§ **What you should do**:
Write out, word for word, every line from the first one through the line that holds "return struct(name, mb, m, ang=25)", and nothing else; skip the pictures.

━━ Source data

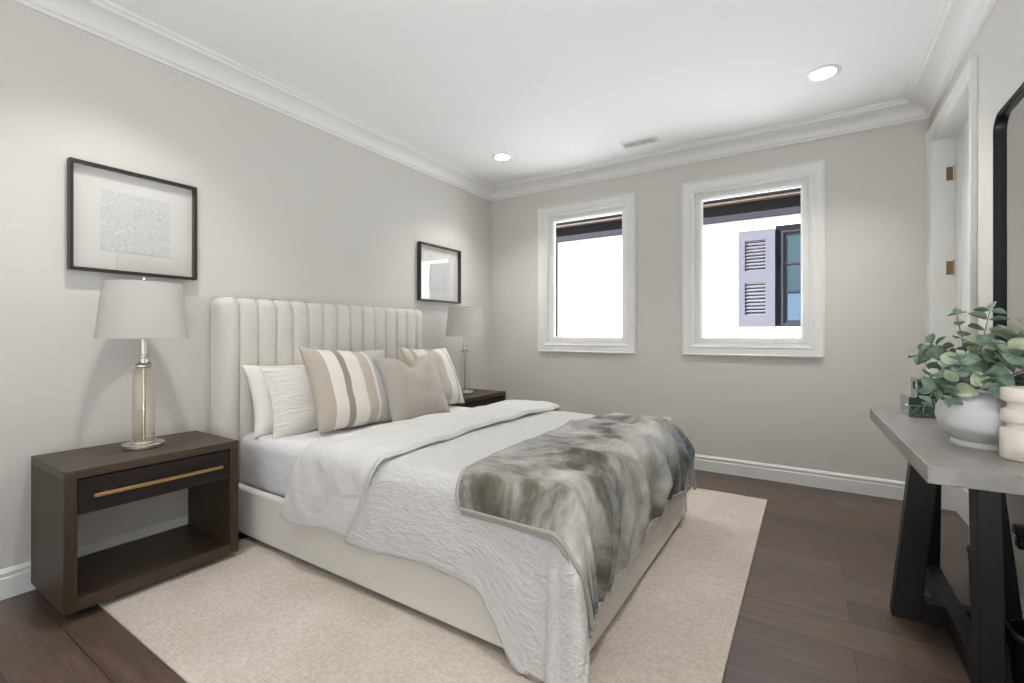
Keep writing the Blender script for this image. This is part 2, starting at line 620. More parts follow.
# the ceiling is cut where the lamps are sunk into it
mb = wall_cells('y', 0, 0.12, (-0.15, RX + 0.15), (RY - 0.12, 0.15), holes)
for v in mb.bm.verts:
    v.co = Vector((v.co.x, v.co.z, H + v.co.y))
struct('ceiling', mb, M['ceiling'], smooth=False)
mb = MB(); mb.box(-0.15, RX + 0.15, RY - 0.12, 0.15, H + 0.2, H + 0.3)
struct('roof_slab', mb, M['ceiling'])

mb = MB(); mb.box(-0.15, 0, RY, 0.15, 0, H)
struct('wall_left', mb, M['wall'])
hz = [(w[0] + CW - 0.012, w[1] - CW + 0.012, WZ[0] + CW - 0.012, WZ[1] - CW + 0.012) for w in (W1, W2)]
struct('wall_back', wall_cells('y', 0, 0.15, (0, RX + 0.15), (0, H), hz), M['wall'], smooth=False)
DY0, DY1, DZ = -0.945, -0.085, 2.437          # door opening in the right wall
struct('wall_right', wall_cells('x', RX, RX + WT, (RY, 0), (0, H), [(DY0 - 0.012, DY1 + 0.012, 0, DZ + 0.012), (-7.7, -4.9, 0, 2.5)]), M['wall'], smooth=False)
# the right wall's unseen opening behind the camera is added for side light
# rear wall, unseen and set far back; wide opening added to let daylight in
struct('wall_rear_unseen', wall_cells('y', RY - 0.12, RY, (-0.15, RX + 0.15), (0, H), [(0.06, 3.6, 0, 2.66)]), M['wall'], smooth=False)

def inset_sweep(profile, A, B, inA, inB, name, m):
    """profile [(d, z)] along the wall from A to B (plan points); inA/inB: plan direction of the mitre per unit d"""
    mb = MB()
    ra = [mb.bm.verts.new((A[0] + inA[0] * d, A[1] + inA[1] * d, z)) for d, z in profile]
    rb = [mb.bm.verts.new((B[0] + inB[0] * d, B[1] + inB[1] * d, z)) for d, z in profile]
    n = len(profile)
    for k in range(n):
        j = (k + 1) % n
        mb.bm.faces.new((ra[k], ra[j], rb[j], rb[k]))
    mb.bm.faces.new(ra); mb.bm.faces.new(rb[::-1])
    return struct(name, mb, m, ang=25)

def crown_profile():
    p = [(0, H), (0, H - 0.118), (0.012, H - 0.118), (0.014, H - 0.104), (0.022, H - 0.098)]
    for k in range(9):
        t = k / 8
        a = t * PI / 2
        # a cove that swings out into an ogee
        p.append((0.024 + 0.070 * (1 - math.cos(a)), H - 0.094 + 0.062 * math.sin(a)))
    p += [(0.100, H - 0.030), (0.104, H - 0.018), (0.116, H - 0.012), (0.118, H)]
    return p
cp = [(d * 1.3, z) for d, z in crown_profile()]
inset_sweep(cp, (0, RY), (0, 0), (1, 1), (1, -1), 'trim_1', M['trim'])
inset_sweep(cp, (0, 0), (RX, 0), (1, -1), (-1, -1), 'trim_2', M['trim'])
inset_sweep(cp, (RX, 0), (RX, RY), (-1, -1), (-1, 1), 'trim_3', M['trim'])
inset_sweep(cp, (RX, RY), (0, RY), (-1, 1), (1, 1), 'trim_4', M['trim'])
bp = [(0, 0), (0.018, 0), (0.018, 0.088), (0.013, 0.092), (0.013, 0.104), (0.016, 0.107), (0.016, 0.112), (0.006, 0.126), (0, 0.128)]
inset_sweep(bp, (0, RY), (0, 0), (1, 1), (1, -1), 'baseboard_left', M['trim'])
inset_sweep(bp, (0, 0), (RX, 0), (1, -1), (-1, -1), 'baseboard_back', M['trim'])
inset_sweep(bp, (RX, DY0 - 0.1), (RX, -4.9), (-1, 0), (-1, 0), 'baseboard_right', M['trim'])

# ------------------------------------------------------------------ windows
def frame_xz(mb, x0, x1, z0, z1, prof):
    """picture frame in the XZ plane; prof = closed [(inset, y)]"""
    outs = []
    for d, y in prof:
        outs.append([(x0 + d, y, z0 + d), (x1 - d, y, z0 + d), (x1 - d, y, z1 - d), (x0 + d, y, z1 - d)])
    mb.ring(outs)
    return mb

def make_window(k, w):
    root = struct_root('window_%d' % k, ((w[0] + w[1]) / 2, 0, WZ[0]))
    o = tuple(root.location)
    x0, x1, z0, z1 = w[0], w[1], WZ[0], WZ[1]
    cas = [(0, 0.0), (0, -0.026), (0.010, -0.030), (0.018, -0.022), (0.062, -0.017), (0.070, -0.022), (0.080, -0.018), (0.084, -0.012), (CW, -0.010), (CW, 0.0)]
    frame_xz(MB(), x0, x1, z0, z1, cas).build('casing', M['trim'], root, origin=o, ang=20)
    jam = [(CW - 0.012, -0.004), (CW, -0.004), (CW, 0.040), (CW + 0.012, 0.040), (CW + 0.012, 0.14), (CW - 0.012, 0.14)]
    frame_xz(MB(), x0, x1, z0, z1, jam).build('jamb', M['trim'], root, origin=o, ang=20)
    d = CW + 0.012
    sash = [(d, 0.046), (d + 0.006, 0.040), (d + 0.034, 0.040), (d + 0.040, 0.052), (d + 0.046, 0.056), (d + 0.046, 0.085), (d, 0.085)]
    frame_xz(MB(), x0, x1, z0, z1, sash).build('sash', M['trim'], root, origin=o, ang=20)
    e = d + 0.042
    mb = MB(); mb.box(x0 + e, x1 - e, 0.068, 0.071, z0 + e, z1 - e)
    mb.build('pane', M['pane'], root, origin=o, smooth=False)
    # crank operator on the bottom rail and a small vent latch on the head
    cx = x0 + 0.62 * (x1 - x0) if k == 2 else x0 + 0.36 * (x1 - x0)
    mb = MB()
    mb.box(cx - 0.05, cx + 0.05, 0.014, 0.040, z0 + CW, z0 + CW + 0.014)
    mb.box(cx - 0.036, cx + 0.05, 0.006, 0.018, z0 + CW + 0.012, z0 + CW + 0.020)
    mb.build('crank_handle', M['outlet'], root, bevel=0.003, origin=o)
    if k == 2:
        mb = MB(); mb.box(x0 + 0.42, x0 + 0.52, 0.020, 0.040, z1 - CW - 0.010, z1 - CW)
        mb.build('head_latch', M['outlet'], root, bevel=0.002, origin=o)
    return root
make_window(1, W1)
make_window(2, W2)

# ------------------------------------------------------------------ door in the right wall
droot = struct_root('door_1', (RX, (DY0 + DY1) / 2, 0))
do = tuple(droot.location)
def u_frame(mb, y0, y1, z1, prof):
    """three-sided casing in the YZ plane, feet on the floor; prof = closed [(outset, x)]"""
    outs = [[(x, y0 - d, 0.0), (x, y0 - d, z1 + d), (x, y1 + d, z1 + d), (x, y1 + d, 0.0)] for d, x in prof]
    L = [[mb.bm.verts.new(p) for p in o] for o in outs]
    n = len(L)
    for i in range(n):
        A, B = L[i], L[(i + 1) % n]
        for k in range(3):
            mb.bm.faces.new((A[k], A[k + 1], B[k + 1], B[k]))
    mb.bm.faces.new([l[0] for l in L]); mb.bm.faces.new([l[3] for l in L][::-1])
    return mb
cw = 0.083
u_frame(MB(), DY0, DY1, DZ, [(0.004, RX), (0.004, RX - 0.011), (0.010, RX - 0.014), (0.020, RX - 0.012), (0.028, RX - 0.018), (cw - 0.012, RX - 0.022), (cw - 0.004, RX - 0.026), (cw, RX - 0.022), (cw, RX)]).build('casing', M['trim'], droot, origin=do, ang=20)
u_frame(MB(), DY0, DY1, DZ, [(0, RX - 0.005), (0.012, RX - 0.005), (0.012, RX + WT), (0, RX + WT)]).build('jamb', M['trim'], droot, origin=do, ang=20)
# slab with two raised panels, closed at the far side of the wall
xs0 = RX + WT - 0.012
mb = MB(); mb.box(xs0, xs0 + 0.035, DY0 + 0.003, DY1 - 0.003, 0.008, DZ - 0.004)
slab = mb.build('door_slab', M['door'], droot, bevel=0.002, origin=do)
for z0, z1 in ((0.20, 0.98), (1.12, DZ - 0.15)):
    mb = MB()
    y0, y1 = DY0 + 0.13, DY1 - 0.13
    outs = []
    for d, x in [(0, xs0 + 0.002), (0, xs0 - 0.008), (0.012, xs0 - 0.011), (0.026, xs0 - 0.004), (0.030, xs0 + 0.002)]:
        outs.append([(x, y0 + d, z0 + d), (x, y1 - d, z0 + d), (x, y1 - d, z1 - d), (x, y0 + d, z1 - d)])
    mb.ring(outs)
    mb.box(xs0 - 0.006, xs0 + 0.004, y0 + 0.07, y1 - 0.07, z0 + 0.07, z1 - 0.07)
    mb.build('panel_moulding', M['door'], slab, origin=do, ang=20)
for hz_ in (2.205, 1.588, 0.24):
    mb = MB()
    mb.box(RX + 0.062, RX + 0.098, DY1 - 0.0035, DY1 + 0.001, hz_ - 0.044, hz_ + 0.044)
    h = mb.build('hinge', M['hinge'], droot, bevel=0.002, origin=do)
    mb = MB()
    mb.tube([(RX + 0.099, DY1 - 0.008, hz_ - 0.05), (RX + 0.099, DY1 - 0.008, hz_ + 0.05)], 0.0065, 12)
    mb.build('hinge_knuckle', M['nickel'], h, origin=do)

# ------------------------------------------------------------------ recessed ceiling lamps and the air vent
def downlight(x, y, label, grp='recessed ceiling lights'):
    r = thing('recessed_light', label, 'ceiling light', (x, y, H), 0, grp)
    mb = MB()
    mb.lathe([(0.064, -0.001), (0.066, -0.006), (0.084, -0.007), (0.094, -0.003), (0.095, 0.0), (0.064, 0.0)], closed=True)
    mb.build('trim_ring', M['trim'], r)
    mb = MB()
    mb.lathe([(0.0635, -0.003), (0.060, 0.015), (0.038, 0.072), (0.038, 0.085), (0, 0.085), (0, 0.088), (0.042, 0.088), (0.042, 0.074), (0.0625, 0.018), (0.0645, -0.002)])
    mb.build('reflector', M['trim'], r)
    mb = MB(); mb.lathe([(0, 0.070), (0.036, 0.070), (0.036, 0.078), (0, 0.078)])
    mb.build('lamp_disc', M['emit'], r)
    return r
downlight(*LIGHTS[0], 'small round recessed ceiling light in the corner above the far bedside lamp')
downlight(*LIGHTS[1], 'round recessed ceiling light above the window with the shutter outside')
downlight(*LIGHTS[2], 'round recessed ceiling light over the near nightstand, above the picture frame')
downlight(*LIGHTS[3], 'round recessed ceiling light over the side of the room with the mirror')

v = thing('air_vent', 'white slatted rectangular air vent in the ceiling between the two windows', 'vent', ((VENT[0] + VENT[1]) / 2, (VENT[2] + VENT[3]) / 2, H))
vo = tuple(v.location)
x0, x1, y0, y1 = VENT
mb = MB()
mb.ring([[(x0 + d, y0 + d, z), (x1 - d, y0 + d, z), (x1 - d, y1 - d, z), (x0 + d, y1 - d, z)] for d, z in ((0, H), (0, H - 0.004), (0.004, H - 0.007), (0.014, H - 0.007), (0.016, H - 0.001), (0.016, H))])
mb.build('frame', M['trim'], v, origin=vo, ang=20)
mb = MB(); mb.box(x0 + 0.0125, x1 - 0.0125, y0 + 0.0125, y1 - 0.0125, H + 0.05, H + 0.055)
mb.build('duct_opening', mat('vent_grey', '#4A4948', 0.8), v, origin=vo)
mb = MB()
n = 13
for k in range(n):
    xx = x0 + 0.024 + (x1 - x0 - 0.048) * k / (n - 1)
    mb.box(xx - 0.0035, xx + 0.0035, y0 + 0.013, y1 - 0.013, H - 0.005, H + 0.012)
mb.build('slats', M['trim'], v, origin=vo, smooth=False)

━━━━

§ **Reply to the exercise**:
Keep writing the Blender script for this image. This is part 2, starting at line 620. More parts follow.
# the ceiling is cut where the lamps are sunk into it
mb = wall_cells('y', 0, 0.12, (-0.15, RX + 0.15), (RY - 0.12, 0.15), holes)
for v in mb.bm.verts:
    v.co = Vector((v.co.x, v.co.z, H + v.co.y))
struct('ceiling', mb, M['ceiling'], smooth=False)
mb = MB(); mb.box(-0.15, RX + 0.15, RY - 0.12, 0.15, H + 0.2, H + 0.3)
struct('roof_slab', mb, M['ceiling'])

mb = MB(); mb.box(-0.15, 0, RY, 0.15, 0, H)
struct('wall_left', mb, M['wall'])
hz = [(w[0] + CW - 0.012, w[1] - CW + 0.012, WZ[0] + CW - 0.012, WZ[1] - CW + 0.012) for w in (W1, W2)]
struct('wall_back', wall_cells('y', 0, 0.15, (0, RX + 0.15), (0, H), hz), M['wall'], smooth=False)
DY0, DY1, DZ = -0.945, -0.085, 2.437          # door opening in the right wall
struct('wall_right', wall_cells('x', RX, RX + WT, (RY, 0), (0, H), [(DY0 - 0.012, DY1 + 0.012, 0, DZ + 0.012), (-7.7, -4.9, 0, 2.5)]), M['wall'], smooth=False)
# the right wall's unseen opening behind the camera is added for side light
# rear wall, unseen and set far back; wide opening added to let daylight in
struct('wall_rear_unseen', wall_cells('y', RY - 0.12, RY, (-0.15, RX + 0.15), (0, H), [(0.06, 3.6, 0, 2.66)]), M['wall'], smooth=False)

def inset_sweep(profile, A, B, inA, inB, name, m):
    """profile [(d, z)] along the wall from A to B (plan points); inA/inB: plan direction of the mitre per unit d"""
    mb = MB()
    ra = [mb.bm.verts.new((A[0] + inA[0] * d, A[1] + inA[1] * d, z)) for d, z in profile]
    rb = [mb.bm.verts.new((B[0] + inB[0] * d, B[1] + inB[1] * d, z)) for d, z in profile]
    n = len(profile)
    for k in range(n):
        j = (k + 1) % n
        mb.bm.faces.new((ra[k], ra[j], rb[j], rb[k]))
    mb.bm.faces.new(ra); mb.bm.faces.new(rb[::-1])
    return struct(name, mb, m, ang=25)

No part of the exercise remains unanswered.